I’m on retreat right now and I’m praying over the many ways God has blessed me in my life and I realized right away that you, my parents, were God’s first sign of favor to me - and for that I will always be grateful to God and to you.  Imagine!  Even before I was born, God’s love for me was waiting for me in the world outside the womb, waiting in the arms of a mother and father who gave me everything they had: life, love, faith, family and so many memories of so many simple joys.

I have no doubt you’re in God’s arms now, in God’s peace forever… and I pray that one day I’ll see you again when we’re all gathered together in the kingdom Jesus promised us.  But, well… it sure would be nice to see you again now!  

I remember, Mom, a couple of years after we lost Dad, I remember asking you about missing him.  You told me you missed him every day but that you had accepted his passing.  Then you said, “Sometimes I sit at the window by the kitchen table and look down the street and wish that one more time I’d see Dad’s car coming home from work and he’d pull into the driveway and come into the house and give me a kiss and we’d have one more cup of tea together…” Well, I miss you both and wish that I could look out into the pews on a Sunday morning (or Christmas Eve!) and see the two of you sitting there across the Lord’s Table from me, praying - and maybe singing Silent Night… 

Here on retreat, Mom and Dad, I’m  thanking God for the many gifts I’ve received in my life - so I’m thanking God for the two of you.

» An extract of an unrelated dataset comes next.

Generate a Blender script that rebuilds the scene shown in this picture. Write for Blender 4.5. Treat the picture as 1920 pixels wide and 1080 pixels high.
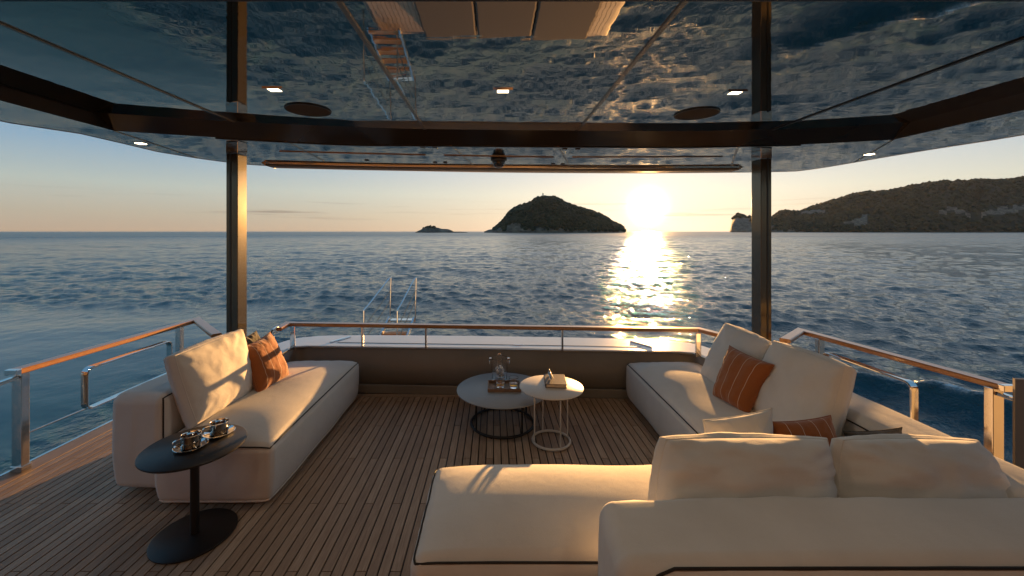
import bpy, bmesh, math, random
import numpy as np
from mathutils import Vector, Matrix, noise

for o in list(bpy.data.objects):
    bpy.data.objects.remove(o)
S = bpy.context.scene
COL = S.collection

# ------------------------------------------------------------------ camera
F = 750.0            # focal length in photo pixels (1920 wide)
PX, PY = 926.0, 434.0  # where the optical axis falls (view camera style rise / shift)
CZ = 1.7             # eye height above the deck
cam = bpy.data.cameras.new('camera')
cam.sensor_width = 36.0
cam.lens = 36.0 * F / 1920.0
cam.shift_x = (960 - PX) / 1920.0
cam.shift_y = -(540 - PY) / 1920.0
cam.clip_start = 0.05
cam.clip_end = 90000
camo = bpy.data.objects.new('camera', cam)
camo.location = (0, 0, CZ)
camo.rotation_euler = (math.radians(90), 0, 0)
COL.objects.link(camo)
S.camera = camo

# ------------------------------------------------------------------ sky, sun, exposure
SUN_AZ = math.radians(21.0)     # to the right of straight aft (+Y)
SUN_EL = math.radians(3.35)
sun_dir = Vector((math.sin(SUN_AZ) * math.cos(SUN_EL), math.cos(SUN_AZ) * math.cos(SUN_EL), math.sin(SUN_EL)))
W = bpy.data.worlds.new('World')
S.world = W
W.use_nodes = True
wn, wl = W.node_tree.nodes, W.node_tree.links
wn.clear()
wout = wn.new('ShaderNodeOutputWorld')
sky = wn.new('ShaderNodeTexSky')
sky.sky_type = 'NISHITA'
sky.sun_disc = False
sky.sun_elevation = SUN_EL
sky.sun_rotation = SUN_AZ
sky.altitude = 0
sky.air_density = 1.0
sky.dust_density = .8
sky.ozone_density = 3.0
bg = wn.new('ShaderNodeBackground')
bg.inputs['Strength'].default_value = 0.15
tc = wn.new('ShaderNodeTexCoord')
def wmath(op, a, b=None, clamp=False):
    n = wn.new('ShaderNodeMath'); n.operation = op; n.use_clamp = clamp
    for i, v in enumerate((a, b)):
        if v is None: continue
        if isinstance(v, (int, float)): n.inputs[i].default_value = v
        else: wl.new(v, n.inputs[i])
    return n.outputs[0]
# thin streaks of cloud low in the sky
sep = wn.new('ShaderNodeSeparateXYZ'); wl.new(tc.outputs['Generated'], sep.inputs[0])
cmap = wn.new('ShaderNodeCombineXYZ')
wl.new(wmath('MULTIPLY', wmath('ARCTAN2', sep.outputs[0], sep.outputs[1]), 3.2), cmap.inputs[0])
wl.new(wmath('MULTIPLY', sep.outputs[2], 85.0), cmap.inputs[1])
cn = wn.new('ShaderNodeTexNoise'); cn.inputs['Scale'].default_value = 1.0; cn.inputs['Detail'].default_value = 5
wl.new(cmap.outputs[0], cn.inputs['Vector'])
cr = wn.new('ShaderNodeMapRange'); cr.interpolation_type = 'SMOOTHSTEP'
cr.inputs[1].default_value = 0.53; cr.inputs[2].default_value = 0.70
wl.new(cn.outputs[0], cr.inputs[0])
band = wn.new('ShaderNodeMapRange'); band.interpolation_type = 'SMOOTHSTEP'
band.inputs[1].default_value = 0.020; band.inputs[2].default_value = 0.040
wl.new(sep.outputs[2], band.inputs[0])
band2 = wn.new('ShaderNodeMapRange'); band2.interpolation_type = 'SMOOTHSTEP'
band2.inputs[1].default_value = 0.085; band2.inputs[2].default_value = 0.05
wl.new(sep.outputs[2], band2.inputs[0])
cfac = wmath('MULTIPLY', wmath('MULTIPLY', cr.outputs[0], band.outputs[0]), wmath('MULTIPLY', band2.outputs[0], 0.95))
cmix = wn.new('ShaderNodeMixRGB'); cmix.blend_type = 'MULTIPLY'
# the physical sky, greyed by moist evening air: a soft veil that is peach low down and blue above
hsv = wn.new('ShaderNodeHueSaturation'); hsv.inputs['Saturation'].default_value = .62
wl.new(sky.outputs[0], hsv.inputs['Color'])
veil = wn.new('ShaderNodeValToRGB')
ve = veil.color_ramp.elements
stops = ((0.0, (1.08, .84, .63)), (.035, (1.04, .95, .76)), (.09, (1.0, 1.16, 1.08)), (.16, (.56, .90, 1.20)), (.30, (.34, .80, 1.20)), (1.0, (.18, .50, 1.0)))
while len(ve) < len(stops): ve.new(.5)
for e_, (p_, c_) in zip(ve, stops): e_.position = p_; e_.color = (*[q_ / 5 for q_ in c_], 1)
wl.new(sep.outputs[2], veil.inputs[0])
vsc = wn.new('ShaderNodeMixRGB'); vsc.blend_type = 'MULTIPLY'; vsc.inputs[0].default_value = 1
wl.new(veil.outputs[0], vsc.inputs[1]); vsc.inputs[2].default_value = (5, 5, 5, 1)
smix = wn.new('ShaderNodeMixRGB'); smix.inputs[0].default_value = .945
wl.new(hsv.outputs[0], smix.inputs[1]); wl.new(vsc.outputs[0], smix.inputs[2])
wl.new(cfac, cmix.inputs[0]); wl.new(smix.outputs[0], cmix.inputs[1]); cmix.inputs[2].default_value = (0.55, 0.52, 0.56, 1)
wl.new(cmix.outputs[0], bg.inputs['Color'])
# glare of the low sun in the moist air
dotn = wn.new('ShaderNodeVectorMath'); dotn.operation = 'DOT_PRODUCT'
nrm = wn.new('ShaderNodeVectorMath'); nrm.operation = 'NORMALIZE'
wl.new(tc.outputs['Generated'], nrm.inputs[0])
wl.new(nrm.outputs[0], dotn.inputs[0]); dotn.inputs[1].default_value = sun_dir
dd = wmath('MAXIMUM', dotn.outputs['Value'], 0.0)
def lobe(power, color, strength):
    b = wn.new('ShaderNodeBackground'); b.inputs['Color'].default_value = (*color, 1)
    wl.new(wmath('MULTIPLY', wmath('POWER', dd, power), strength), b.inputs['Strength'])
    return b
prev = bg
for p, c, s in ((3000, (1, .74, .34), 3.6), (700, (1, .62, .24), .20), (160, (1, .56, .20), .03), (4, (1, .70, .40), .165)):
    b = lobe(p, c, s)
    add = wn.new('ShaderNodeAddShader')
    wl.new(prev.outputs[0], add.inputs[0]); wl.new(b.outputs[0], add.inputs[1])
    prev = add
wl.new(prev.outputs[0], wout.inputs['Surface'])

sl = bpy.data.lights.new('sun', 'SUN')
sl.energy = 5.0
sl.angle = math.radians(0.6)
sl.color = (1.0, 0.51, 0.165)
slo = bpy.data.objects.new('sun', sl)
slo.rotation_euler = sun_dir.to_track_quat('Z', 'Y').to_euler()
slo.location = (20, 50, 20)
COL.objects.link(slo)

S.view_settings.view_transform = 'Standard'
S.view_settings.look = 'None'
S.view_settings.gamma = 1.0
S.view_settings.exposure = 1.55
S.render.engine = 'CYCLES'
S.cycles.use_denoising = True
try:
    S.cycles.denoiser = 'OPENIMAGEDENOISE'
except Exception:
    pass
S.cycles.max_bounces = 14
S.cycles.glossy_bounces = 6
S.cycles.transmission_bounces = 14
S.cycles.sample_clamp_indirect = 6.0
S.cycles.caustics_reflective = False
S.cycles.caustics_refractive = True

# ------------------------------------------------------------------ helpers
def at(x, y, z):
    """point at height z seen at photo pixel x, y (survey of the photograph)"""
    d = (CZ - z) * F / (y - PY)
    return Vector(((x - PX) * d / F, d, z))

def tag(o, label=None, cat=None, group=None, kind=None):
    if label: o['label'] = label
    if cat: o['category'] = cat
    if group: o['group'] = group
    if kind: o['kind'] = kind
    return o

def empty(name, loc, label=None, cat=None, group=None, rz=0.0):
    o = bpy.data.objects.new(name, None)
    o.empty_display_size = 0.1
    o.location = loc
    o.rotation_euler = (0, 0, rz)
    COL.objects.link(o)
    return tag(o, label, cat, group)

def link(name, me, mat=None, parent=None, smooth=True, sharp=35):
    if mat is not None and not me.materials:
        me.materials.append(mat)
    if smooth:
        me.shade_smooth()
        if sharp is not None:
            try: me.set_sharp_from_angle(angle=math.radians(sharp))
            except Exception: pass
    o = bpy.data.objects.new(name, me)
    COL.objects.link(o)
    if parent is not None:
        o.parent = parent          # parents are unrotated unless noted: subtract the location
        o.location = -parent_world(parent)
    return o

def parent_world(p):
    v = Vector((0, 0, 0))
    while p is not None:
        v = v + p.location
        p = p.parent
    return v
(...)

So, it’s certainly appropriate for me to thank you at the same time.  There’s no way I could begin to separate out the many strands of lived experience that have shaped me to be the human being, the man, the believer, the priest I am.  All I know is that you are two great strands in the weaving of who I am and that God is the source and heart of it all.  Praise God from whom all blessings flow!